As the wind remained invariably fixed at E. and E. by S., I continued to stand to the south; and on the 17th, between eleven and twelve o'clock, we crossed the Antarctic Circle in the longitude of 39° 35' E., for at noon we were by observation in the latitude of 66° 36' 30" S. The weather was now become tolerably clear, so that we could see several leagues round us; and yet we had only seen one island of ice since the morning. But about four p.m. as we were steering to the south, we observed the whole sea in a manner covered with ice, from the direction of S.E., round by the S. to W.

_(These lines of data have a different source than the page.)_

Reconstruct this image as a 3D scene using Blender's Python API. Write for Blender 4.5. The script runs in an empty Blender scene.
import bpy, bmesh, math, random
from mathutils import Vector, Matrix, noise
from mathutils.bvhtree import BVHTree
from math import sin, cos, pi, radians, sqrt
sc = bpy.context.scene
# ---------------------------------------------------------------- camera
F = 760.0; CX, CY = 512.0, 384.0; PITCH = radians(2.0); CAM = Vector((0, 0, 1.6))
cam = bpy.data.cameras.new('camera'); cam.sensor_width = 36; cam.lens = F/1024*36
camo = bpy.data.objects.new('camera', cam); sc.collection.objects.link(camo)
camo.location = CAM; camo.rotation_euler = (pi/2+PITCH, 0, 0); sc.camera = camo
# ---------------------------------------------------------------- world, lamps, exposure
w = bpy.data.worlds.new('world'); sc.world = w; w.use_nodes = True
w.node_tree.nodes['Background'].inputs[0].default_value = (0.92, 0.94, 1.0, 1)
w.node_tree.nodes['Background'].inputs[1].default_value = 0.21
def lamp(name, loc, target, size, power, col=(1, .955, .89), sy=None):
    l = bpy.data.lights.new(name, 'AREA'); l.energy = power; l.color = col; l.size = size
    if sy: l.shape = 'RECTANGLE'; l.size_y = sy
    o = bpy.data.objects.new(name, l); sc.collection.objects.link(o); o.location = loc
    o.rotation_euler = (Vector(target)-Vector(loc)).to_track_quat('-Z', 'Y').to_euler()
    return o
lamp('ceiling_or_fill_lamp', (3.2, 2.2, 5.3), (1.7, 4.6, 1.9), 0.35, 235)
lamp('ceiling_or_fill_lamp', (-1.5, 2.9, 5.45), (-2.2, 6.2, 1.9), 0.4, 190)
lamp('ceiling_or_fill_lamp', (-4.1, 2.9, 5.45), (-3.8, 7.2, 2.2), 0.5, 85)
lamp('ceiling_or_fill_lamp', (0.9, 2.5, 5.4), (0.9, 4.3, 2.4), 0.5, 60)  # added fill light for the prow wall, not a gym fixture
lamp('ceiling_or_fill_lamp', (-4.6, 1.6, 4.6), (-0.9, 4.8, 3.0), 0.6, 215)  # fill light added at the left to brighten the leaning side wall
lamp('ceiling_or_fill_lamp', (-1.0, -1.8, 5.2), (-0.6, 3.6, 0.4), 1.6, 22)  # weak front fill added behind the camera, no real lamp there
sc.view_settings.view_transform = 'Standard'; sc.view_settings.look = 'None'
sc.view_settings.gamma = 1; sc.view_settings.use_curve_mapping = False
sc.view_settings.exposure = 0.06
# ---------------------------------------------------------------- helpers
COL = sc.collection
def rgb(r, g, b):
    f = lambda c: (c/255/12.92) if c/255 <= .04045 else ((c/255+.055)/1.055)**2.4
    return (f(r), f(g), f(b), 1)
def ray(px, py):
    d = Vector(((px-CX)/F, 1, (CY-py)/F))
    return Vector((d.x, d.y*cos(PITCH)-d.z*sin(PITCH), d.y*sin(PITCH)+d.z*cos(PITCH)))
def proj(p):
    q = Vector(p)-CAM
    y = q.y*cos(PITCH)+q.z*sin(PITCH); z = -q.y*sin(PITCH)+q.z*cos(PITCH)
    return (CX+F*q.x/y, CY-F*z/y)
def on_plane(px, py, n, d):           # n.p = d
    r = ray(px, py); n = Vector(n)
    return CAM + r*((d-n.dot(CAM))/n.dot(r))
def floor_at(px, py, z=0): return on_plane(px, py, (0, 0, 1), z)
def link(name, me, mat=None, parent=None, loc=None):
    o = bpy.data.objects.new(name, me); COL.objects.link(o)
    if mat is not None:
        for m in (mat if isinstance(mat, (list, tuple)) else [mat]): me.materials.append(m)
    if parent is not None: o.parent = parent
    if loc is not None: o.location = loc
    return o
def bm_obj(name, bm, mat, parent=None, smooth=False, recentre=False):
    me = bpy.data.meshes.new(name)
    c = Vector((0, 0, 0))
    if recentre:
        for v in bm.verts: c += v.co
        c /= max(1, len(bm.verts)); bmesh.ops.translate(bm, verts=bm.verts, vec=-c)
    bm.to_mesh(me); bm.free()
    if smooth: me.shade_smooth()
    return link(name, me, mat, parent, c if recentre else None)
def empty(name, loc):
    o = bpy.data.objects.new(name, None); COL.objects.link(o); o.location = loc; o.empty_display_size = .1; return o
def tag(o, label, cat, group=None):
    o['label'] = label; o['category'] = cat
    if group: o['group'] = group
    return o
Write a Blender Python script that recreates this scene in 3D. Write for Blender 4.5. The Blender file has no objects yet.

In this space, thirty-eight ice islands, great and small, were seen, besides loose ice in abundance, so that we were obliged to luff for one piece, and bear up for another, and as we continued to advance to the south, it increased in such a manner, that at three quarters past six o'clock, being then in the latitude of 67° 15' S., we could proceed no farther; the ice being entirely closed to the south, in the whole extent from E. to W.S.W., without the least appearance of any opening. This immense field was composed of different kinds of ice; such as high hills, loose or broken pieces packed close together, and what, I think, Greenlandmen call field-ice. A float of this kind of ice lay to the S.E. of us, of such extent, that I could see no end to it from the mast-head. It was sixteen or eighteen feet high at least; and appeared of a pretty equal height and surface. Here we saw many whales playing about the ice, and for two days before had seen several flocks of the brown and white pintadoes, which we named Antarctic peterels, because they seem to be natives of that region. They are, undoubtedly, of the peterel tribe; are in every respect shaped like the pintadoes, differing only from them in colour. The head and fore-part of the body of these are brown; and the hind-part of the body, tail, and the ends of the wings, are white. The white peterel also appeared in greater numbers than before; some few dark-grey albatrosses, and our constant companion the blue peterel. But the common pintadoes had quite disappeared, as well as many other sorts, which are common in lower latitudes.